Raising Kids Who Have GRIT

I think one of the most challenging things about being a parent is watching your child struggle with something.  Whether that would be having a hard time with math, having a big fight with a best friend, or not getting into a college your child was hoping to, it is very heart wrenching to watch our kids hurt.  I often come in contact with parents, either through my profession or in my personal life, who are trying to minimize the uncomfortable pain their child is feeling or to erase that pain all together.  I understand the feeling of wanting to rescue our kids when they are struggling, it makes it seem better but truly we are keeping them from  building the skills they will need as adults to persevere when things are tough or even how to deal with difficult feelings during times of struggle.

An awesome book, “The Gift of Failure”  by Jessica Lahey, is full of research that demonstrates that when we actually involve ourselves to rescue our kids, we actually are hurting them.  All parents have the goal of raising healthy, confident children, but saving them from experiencing failure or struggles keeps them from learning important skills in handling challenges later in their lives.  I recently began reading this book when I was searching for resources related to teenagers and GRIT.  Grit to me is having the persistence to persevere despite things being hard.  Honestly, grit seems to be lacking from most teens that I come into contact with.  I have talked to groups of kids about pushing through hard things and not giving up whether it be on the basketball court, in speech class, or taking a test.  More and more kids want to throw their hands up and be done when the going gets tough.  This characteristic will not prove them well in adulthood and it concerns me more than their academic success, their grade point average, or their class rank.

I spend much time trying to determine why this persistence doesn’t exist with most of our teens.  What has brought us to this point?
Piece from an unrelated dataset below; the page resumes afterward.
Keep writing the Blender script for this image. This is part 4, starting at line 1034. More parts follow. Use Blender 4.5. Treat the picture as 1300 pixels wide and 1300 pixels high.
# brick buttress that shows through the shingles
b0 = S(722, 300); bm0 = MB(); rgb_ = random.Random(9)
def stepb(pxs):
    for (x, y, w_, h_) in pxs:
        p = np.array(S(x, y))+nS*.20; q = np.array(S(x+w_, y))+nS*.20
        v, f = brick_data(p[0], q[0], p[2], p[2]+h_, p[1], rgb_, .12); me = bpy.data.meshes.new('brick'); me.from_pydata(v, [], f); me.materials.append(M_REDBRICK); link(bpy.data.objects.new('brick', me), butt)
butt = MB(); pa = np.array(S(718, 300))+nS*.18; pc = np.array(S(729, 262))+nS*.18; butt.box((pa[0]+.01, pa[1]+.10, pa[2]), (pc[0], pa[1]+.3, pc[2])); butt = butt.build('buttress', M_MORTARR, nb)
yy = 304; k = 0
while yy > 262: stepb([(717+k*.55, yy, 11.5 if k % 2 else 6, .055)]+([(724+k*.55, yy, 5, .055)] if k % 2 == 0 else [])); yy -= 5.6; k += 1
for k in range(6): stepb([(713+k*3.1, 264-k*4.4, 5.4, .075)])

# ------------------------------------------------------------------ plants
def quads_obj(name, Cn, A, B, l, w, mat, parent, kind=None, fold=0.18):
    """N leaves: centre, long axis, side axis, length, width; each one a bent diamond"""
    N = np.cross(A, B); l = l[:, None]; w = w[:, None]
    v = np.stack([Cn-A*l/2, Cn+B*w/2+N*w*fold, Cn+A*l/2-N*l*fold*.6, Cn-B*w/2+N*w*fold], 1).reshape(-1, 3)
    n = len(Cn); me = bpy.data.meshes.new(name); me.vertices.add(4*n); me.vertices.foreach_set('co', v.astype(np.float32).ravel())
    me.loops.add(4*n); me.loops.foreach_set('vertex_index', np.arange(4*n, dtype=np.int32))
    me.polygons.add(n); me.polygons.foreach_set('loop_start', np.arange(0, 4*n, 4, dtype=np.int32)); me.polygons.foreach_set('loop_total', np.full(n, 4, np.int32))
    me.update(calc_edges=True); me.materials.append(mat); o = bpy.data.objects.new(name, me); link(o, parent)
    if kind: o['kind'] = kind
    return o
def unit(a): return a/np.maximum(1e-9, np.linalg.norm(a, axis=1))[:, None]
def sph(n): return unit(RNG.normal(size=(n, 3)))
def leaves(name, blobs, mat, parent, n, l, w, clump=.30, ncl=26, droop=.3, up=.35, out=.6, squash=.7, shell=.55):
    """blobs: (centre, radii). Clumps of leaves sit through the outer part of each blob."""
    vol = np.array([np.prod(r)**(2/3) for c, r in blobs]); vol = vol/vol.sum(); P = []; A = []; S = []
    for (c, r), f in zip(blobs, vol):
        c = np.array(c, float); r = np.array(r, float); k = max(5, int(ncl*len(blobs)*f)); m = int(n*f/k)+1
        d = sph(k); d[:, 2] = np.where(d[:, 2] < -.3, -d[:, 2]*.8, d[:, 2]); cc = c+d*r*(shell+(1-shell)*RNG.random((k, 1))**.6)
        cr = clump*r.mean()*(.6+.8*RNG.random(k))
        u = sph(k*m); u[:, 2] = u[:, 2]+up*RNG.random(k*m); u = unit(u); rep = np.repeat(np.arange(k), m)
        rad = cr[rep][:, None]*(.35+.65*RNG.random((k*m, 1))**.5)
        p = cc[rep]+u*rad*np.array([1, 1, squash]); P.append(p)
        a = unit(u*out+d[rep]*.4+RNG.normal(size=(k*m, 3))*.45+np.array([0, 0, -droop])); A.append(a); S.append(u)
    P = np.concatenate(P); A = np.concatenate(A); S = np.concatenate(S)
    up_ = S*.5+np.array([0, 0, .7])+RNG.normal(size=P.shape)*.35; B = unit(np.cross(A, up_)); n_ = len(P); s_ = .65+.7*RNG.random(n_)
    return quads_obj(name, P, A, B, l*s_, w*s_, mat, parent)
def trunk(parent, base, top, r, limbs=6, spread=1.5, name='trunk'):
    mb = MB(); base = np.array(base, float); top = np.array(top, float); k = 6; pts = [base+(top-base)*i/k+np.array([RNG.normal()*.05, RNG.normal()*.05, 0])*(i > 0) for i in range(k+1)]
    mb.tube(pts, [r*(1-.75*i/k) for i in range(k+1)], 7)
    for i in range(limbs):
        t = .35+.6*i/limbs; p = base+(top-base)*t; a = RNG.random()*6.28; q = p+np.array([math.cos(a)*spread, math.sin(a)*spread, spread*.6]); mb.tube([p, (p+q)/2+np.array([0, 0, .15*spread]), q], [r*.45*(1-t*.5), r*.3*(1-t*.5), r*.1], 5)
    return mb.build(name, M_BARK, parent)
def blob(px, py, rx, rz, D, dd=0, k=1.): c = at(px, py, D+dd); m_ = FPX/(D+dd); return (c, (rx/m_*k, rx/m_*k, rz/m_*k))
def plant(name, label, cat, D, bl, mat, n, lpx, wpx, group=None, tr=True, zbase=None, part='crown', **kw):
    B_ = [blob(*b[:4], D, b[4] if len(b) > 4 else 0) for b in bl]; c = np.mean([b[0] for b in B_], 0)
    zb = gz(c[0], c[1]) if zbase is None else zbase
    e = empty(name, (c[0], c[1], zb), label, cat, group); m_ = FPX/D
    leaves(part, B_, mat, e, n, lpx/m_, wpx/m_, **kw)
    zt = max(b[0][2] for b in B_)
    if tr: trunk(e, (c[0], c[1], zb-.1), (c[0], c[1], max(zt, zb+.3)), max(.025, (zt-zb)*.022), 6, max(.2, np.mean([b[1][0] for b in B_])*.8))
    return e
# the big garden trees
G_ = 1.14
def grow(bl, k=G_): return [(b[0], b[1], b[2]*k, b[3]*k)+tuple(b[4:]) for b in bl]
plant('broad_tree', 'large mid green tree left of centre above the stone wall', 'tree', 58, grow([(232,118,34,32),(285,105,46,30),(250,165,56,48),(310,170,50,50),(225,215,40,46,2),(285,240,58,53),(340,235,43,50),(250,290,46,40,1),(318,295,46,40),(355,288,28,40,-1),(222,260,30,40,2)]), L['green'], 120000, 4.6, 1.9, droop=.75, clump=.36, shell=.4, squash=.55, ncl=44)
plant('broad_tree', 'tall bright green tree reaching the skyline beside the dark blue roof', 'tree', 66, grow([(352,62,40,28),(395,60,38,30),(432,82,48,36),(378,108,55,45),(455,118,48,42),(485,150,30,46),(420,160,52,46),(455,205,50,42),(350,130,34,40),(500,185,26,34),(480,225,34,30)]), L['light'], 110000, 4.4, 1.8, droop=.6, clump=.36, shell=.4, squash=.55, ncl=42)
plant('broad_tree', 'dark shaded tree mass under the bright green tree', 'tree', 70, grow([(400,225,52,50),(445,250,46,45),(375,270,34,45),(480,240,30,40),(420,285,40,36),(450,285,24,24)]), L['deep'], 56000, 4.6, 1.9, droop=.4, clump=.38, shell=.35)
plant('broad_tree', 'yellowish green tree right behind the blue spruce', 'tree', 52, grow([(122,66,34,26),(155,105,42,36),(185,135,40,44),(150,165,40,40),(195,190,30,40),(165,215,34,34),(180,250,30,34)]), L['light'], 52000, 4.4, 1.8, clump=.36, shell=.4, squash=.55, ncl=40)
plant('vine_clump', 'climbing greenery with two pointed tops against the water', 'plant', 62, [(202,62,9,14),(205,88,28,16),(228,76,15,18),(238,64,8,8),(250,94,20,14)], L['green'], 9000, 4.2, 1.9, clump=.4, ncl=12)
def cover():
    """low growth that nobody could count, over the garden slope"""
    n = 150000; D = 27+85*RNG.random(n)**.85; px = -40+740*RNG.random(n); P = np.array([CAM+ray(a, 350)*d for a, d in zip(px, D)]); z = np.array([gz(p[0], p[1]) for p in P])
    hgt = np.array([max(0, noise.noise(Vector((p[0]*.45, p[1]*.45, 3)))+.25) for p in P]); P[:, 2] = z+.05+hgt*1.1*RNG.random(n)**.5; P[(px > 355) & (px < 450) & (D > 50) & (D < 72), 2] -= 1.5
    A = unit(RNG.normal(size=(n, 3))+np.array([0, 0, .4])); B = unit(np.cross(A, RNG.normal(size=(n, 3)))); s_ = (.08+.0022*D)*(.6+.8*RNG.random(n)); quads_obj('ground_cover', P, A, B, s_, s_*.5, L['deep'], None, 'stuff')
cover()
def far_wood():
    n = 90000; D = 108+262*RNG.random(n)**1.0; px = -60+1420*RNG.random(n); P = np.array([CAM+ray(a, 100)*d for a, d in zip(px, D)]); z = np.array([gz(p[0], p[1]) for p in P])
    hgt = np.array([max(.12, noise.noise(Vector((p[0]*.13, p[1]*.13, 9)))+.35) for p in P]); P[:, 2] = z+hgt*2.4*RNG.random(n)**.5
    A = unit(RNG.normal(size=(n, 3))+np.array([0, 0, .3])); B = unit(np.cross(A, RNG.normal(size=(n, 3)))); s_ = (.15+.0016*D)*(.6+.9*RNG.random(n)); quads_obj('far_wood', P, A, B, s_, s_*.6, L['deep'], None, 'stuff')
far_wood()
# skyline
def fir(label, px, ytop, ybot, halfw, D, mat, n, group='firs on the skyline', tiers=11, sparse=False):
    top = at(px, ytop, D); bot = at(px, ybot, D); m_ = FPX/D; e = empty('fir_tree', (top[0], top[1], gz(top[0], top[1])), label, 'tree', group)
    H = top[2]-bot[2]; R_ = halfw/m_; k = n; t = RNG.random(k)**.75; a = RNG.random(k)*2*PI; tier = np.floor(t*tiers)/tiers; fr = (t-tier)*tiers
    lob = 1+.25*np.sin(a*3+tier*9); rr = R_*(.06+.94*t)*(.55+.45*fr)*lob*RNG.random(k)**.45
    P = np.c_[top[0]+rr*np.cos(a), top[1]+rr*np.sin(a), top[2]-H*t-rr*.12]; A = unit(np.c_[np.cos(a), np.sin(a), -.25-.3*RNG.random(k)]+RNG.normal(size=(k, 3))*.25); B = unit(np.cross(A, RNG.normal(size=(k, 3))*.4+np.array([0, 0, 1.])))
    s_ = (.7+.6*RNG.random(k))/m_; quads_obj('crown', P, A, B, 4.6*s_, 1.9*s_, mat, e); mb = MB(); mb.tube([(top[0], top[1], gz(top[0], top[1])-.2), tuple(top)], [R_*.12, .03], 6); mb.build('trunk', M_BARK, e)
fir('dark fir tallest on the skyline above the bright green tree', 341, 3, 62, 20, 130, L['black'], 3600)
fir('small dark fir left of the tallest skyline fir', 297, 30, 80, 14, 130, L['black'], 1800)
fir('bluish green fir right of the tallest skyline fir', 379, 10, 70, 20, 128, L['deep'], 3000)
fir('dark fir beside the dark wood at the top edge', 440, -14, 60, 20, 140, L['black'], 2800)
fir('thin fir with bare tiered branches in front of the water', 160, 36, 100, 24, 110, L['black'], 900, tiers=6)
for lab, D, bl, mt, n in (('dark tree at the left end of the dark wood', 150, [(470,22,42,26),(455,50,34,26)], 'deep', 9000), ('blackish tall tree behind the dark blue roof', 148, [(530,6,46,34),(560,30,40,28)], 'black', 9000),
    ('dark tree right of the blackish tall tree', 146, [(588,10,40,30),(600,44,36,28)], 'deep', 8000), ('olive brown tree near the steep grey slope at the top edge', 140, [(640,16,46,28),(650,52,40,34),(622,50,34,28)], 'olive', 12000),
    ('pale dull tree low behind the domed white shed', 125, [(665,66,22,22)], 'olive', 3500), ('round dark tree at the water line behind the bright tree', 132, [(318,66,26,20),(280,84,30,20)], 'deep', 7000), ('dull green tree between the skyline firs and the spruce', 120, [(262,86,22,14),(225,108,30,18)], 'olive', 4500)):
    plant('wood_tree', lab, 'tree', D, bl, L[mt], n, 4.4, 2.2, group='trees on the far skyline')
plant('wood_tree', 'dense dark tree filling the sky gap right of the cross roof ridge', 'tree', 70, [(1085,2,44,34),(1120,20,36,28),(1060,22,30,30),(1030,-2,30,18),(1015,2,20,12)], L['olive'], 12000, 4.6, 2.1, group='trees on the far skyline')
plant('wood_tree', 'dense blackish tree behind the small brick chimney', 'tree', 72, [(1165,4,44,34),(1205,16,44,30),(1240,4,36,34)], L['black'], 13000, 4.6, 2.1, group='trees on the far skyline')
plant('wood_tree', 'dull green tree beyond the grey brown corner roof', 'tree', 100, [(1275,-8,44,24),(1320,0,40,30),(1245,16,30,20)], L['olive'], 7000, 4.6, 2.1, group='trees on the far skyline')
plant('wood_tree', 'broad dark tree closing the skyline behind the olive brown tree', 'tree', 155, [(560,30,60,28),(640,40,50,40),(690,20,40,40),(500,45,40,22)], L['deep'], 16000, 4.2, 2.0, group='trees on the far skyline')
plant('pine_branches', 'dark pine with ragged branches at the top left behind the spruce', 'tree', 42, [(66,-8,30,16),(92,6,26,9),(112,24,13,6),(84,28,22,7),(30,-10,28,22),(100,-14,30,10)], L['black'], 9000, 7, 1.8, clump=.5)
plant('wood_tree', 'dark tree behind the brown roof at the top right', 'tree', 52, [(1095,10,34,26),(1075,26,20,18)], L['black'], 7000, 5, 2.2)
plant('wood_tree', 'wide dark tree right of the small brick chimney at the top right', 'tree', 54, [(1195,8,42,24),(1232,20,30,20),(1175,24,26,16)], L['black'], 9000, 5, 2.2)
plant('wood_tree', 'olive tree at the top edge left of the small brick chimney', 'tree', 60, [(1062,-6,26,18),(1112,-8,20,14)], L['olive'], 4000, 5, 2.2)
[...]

I’m certain there are many factors but one that is so interesting to me is the role parents play in their children having persistence.  Today’s stakes are very high for students who are pursuing college.  More and more colleges and universities are wanting students with the highest GPAs, class ranks, and proof of students taking the most challenging courses.  Because of this reality, I believe it causes parents to put the pressure on our kids as well.  However what comes along with this pressure, is the parent’s refusal to allow failure to happen because the stakes are too high to allow this.

Many teens today fear any failure.  Parents become over involved in an effort to keep their child from experiencing failure and as Jessica Lahey shares in her book that the setbacks and failures that parents have shoved out of the way of their children’s paths are the necessary experiences that teach our kids how to be resourceful. persistent, and resilient.  So many times when our kids fail, we personally feel as if we have failed.  Not only are areas of our kids lives very competitive but parenting has become very competitive and judgmental.  There have been times when my own kids have said, “ if we decide to do this or that what will people say or think?”.  This concern drives so much of what our teens and other parents choose to do rather than making decisions to do what is right for them.
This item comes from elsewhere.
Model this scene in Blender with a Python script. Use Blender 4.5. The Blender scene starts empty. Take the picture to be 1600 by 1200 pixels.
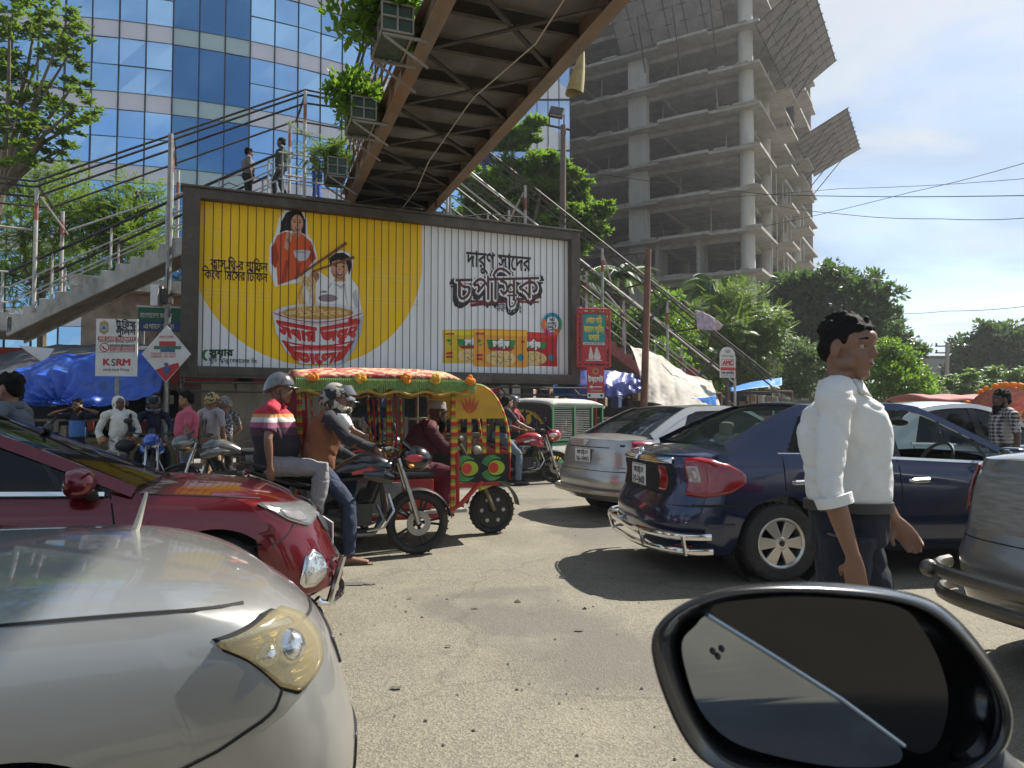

So while many of us would agree that our children really need to be independent, persistent, and resilient, it then is necessary for us to take a step back and allow our kids to find their own way.  As Lahey shares, failure is a necessary and critical part of our children’s development.  These failures end up being opportunities in disguise.  They teach our kids how to make adjustments and also allows them to see that they are capable and competent to work through any difficulty.  Lahey shares research that children who have parents who don’t allow them to fail are less engaged, less excited about education, less motivated, and less successful than those children with parents who allow them to experience difficulty.  So many parents wonder that by backing off, what is most important to do?  Lahey shares that parents should focus on encouraging their children to embrace opportunities to fail, find ways to learn from the failures, and create positive relationships with the other adults in their children’s lives.  While I certainly find that this isn’t an easy task and I still have plenty of times that I fight with myself to keep from getting involved, I do relish in the times when my own kids have been so proud and feel confident when overcoming a difficult time in their lives.  Parenting is full of questioning yourself and just hoping you’ve done good enough for your kids.  What a great feeling it will be as we watch our kids create happy, fulfilling lives.